§ **TASK STATEMENT**
Copy the data word for word, keeping every line.

§ **MATERIAL PROVIDED**
┏━━

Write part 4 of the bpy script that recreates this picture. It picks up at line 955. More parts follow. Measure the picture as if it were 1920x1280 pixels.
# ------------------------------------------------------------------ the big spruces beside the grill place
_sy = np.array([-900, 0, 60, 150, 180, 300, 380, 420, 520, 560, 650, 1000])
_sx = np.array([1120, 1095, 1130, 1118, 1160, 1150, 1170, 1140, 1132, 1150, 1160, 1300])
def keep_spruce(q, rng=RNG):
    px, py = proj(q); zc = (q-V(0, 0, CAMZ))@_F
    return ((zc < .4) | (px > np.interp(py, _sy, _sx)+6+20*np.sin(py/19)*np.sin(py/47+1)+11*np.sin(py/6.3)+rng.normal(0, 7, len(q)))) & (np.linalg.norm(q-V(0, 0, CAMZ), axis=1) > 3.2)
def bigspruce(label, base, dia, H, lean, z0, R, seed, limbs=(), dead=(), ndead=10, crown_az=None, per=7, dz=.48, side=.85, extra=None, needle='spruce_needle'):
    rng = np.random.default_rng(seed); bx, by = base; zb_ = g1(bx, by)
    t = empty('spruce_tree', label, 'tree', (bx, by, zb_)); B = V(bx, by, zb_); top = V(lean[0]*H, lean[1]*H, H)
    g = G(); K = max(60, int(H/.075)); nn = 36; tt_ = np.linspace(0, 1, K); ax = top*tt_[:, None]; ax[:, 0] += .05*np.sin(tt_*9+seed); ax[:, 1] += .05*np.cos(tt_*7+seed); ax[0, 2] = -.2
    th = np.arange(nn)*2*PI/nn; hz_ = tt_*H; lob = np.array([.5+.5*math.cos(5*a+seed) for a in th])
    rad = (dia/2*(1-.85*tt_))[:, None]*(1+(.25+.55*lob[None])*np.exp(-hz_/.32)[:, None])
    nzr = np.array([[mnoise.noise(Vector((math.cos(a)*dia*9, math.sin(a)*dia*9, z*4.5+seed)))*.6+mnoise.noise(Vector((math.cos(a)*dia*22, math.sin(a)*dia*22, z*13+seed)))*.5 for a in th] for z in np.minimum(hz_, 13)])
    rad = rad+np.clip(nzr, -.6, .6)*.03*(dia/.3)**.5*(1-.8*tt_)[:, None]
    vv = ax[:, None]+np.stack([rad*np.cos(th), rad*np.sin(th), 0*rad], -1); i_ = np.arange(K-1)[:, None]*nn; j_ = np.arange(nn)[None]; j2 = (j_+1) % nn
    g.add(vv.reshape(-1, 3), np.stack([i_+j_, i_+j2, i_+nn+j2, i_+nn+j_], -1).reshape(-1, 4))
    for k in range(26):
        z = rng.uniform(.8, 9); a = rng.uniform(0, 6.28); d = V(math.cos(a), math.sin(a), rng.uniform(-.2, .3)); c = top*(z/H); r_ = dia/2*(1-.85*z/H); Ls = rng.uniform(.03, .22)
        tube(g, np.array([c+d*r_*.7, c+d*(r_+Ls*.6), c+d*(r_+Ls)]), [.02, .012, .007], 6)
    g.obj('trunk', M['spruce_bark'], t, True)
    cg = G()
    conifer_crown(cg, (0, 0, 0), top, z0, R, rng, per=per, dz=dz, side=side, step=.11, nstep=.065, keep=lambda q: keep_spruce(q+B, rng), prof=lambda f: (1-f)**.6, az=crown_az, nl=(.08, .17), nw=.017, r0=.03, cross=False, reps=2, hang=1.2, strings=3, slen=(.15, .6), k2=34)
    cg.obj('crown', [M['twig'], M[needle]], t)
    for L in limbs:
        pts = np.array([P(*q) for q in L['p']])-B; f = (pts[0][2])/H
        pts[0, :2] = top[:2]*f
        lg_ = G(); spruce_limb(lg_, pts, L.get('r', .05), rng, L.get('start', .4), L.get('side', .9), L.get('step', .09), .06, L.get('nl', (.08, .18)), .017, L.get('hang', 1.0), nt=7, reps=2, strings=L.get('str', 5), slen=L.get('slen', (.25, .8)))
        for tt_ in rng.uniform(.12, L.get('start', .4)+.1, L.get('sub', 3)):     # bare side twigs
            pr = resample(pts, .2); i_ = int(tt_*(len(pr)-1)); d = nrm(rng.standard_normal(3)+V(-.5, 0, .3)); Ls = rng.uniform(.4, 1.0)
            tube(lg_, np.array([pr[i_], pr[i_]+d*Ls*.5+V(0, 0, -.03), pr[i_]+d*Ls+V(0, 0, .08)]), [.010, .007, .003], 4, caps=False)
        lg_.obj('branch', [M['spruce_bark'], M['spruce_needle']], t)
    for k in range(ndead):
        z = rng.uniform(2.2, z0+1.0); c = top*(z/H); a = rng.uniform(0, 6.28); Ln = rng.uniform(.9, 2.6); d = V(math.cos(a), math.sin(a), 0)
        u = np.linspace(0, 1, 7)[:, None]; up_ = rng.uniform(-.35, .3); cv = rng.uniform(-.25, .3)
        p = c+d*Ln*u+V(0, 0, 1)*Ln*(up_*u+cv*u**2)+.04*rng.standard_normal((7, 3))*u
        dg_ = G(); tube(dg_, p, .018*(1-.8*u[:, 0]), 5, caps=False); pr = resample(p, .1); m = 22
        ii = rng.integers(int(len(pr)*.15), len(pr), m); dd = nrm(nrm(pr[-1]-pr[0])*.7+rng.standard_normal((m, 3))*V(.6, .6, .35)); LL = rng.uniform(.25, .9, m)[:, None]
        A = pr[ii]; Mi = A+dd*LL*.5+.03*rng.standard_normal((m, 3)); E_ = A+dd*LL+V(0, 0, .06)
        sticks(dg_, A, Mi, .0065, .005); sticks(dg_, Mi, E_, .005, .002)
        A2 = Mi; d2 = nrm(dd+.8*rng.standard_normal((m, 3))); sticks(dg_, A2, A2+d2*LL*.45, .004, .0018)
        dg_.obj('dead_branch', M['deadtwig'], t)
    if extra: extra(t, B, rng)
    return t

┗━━

§ **RESULT**
Write part 4 of the bpy script that recreates this picture. It picks up at line 955. More parts follow. Measure the picture as if it were 1920x1280 pixels.
# ------------------------------------------------------------------ the big spruces beside the grill place
_sy = np.array([-900, 0, 60, 150, 180, 300, 380, 420, 520, 560, 650, 1000])
_sx = np.array([1120, 1095, 1130, 1118, 1160, 1150, 1170, 1140, 1132, 1150, 1160, 1300])
def keep_spruce(q, rng=RNG):
    px, py = proj(q); zc = (q-V(0, 0, CAMZ))@_F
    return ((zc < .4) | (px > np.interp(py, _sy, _sx)+6+20*np.sin(py/19)*np.sin(py/47+1)+11*np.sin(py/6.3)+rng.normal(0, 7, len(q)))) & (np.linalg.norm(q-V(0, 0, CAMZ), axis=1) > 3.2)
def bigspruce(label, base, dia, H, lean, z0, R, seed, limbs=(), dead=(), ndead=10, crown_az=None, per=7, dz=.48, side=.85, extra=None, needle='spruce_needle'):
    rng = np.random.default_rng(seed); bx, by = base; zb_ = g1(bx, by)
    t = empty('spruce_tree', label, 'tree', (bx, by, zb_)); B = V(bx, by, zb_); top = V(lean[0]*H, lean[1]*H, H)
    g = G(); K = max(60, int(H/.075)); nn = 36; tt_ = np.linspace(0, 1, K); ax = top*tt_[:, None]; ax[:, 0] += .05*np.sin(tt_*9+seed); ax[:, 1] += .05*np.cos(tt_*7+seed); ax[0, 2] = -.2
    th = np.arange(nn)*2*PI/nn; hz_ = tt_*H; lob = np.array([.5+.5*math.cos(5*a+seed) for a in th])
    rad = (dia/2*(1-.85*tt_))[:, None]*(1+(.25+.55*lob[None])*np.exp(-hz_/.32)[:, None])
    nzr = np.array([[mnoise.noise(Vector((math.cos(a)*dia*9, math.sin(a)*dia*9, z*4.5+seed)))*.6+mnoise.noise(Vector((math.cos(a)*dia*22, math.sin(a)*dia*22, z*13+seed)))*.5 for a in th] for z in np.minimum(hz_, 13)])
    rad = rad+np.clip(nzr, -.6, .6)*.03*(dia/.3)**.5*(1-.8*tt_)[:, None]
    vv = ax[:, None]+np.stack([rad*np.cos(th), rad*np.sin(th), 0*rad], -1); i_ = np.arange(K-1)[:, None]*nn; j_ = np.arange(nn)[None]; j2 = (j_+1) % nn
    g.add(vv.reshape(-1, 3), np.stack([i_+j_, i_+j2, i_+nn+j2, i_+nn+j_], -1).reshape(-1, 4))
    for k in range(26):
        z = rng.uniform(.8, 9); a = rng.uniform(0, 6.28); d = V(math.cos(a), math.sin(a), rng.uniform(-.2, .3)); c = top*(z/H); r_ = dia/2*(1-.85*z/H); Ls = rng.uniform(.03, .22)
        tube(g, np.array([c+d*r_*.7, c+d*(r_+Ls*.6), c+d*(r_+Ls)]), [.02, .012, .007], 6)
    g.obj('trunk', M['spruce_bark'], t, True)
    cg = G()
    conifer_crown(cg, (0, 0, 0), top, z0, R, rng, per=per, dz=dz, side=side, step=.11, nstep=.065, keep=lambda q: keep_spruce(q+B, rng), prof=lambda f: (1-f)**.6, az=crown_az, nl=(.08, .17), nw=.017, r0=.03, cross=False, reps=2, hang=1.2, strings=3, slen=(.15, .6), k2=34)
    cg.obj('crown', [M['twig'], M[needle]], t)
    for L in limbs:
        pts = np.array([P(*q) for q in L['p']])-B; f = (pts[0][2])/H
        pts[0, :2] = top[:2]*f
        lg_ = G(); spruce_limb(lg_, pts, L.get('r', .05), rng, L.get('start', .4), L.get('side', .9), L.get('step', .09), .06, L.get('nl', (.08, .18)), .017, L.get('hang', 1.0), nt=7, reps=2, strings=L.get('str', 5), slen=L.get('slen', (.25, .8)))
        for tt_ in rng.uniform(.12, L.get('start', .4)+.1, L.get('sub', 3)):     # bare side twigs
            pr = resample(pts, .2); i_ = int(tt_*(len(pr)-1)); d = nrm(rng.standard_normal(3)+V(-.5, 0, .3)); Ls = rng.uniform(.4, 1.0)
            tube(lg_, np.array([pr[i_], pr[i_]+d*Ls*.5+V(0, 0, -.03), pr[i_]+d*Ls+V(0, 0, .08)]), [.010, .007, .003], 4, caps=False)
        lg_.obj('branch', [M['spruce_bark'], M['spruce_needle']], t)
    for k in range(ndead):
        z = rng.uniform(2.2, z0+1.0); c = top*(z/H); a = rng.uniform(0, 6.28); Ln = rng.uniform(.9, 2.6); d = V(math.cos(a), math.sin(a), 0)
        u = np.linspace(0, 1, 7)[:, None]; up_ = rng.uniform(-.35, .3); cv = rng.uniform(-.25, .3)
        p = c+d*Ln*u+V(0, 0, 1)*Ln*(up_*u+cv*u**2)+.04*rng.standard_normal((7, 3))*u
        dg_ = G(); tube(dg_, p, .018*(1-.8*u[:, 0]), 5, caps=False); pr = resample(p, .1); m = 22
        ii = rng.integers(int(len(pr)*.15), len(pr), m); dd = nrm(nrm(pr[-1]-pr[0])*.7+rng.standard_normal((m, 3))*V(.6, .6, .35)); LL = rng.uniform(.25, .9, m)[:, None]
        A = pr[ii]; Mi = A+dd*LL*.5+.03*rng.standard_normal((m, 3)); E_ = A+dd*LL+V(0, 0, .06)
        sticks(dg_, A, Mi, .0065, .005); sticks(dg_, Mi, E_, .005, .002)
        A2 = Mi; d2 = nrm(dd+.8*rng.standard_normal((m, 3))); sticks(dg_, A2, A2+d2*LL*.45, .004, .0018)
        dg_.obj('dead_branch', M['deadtwig'], t)
    if extra: extra(t, B, rng)
    return t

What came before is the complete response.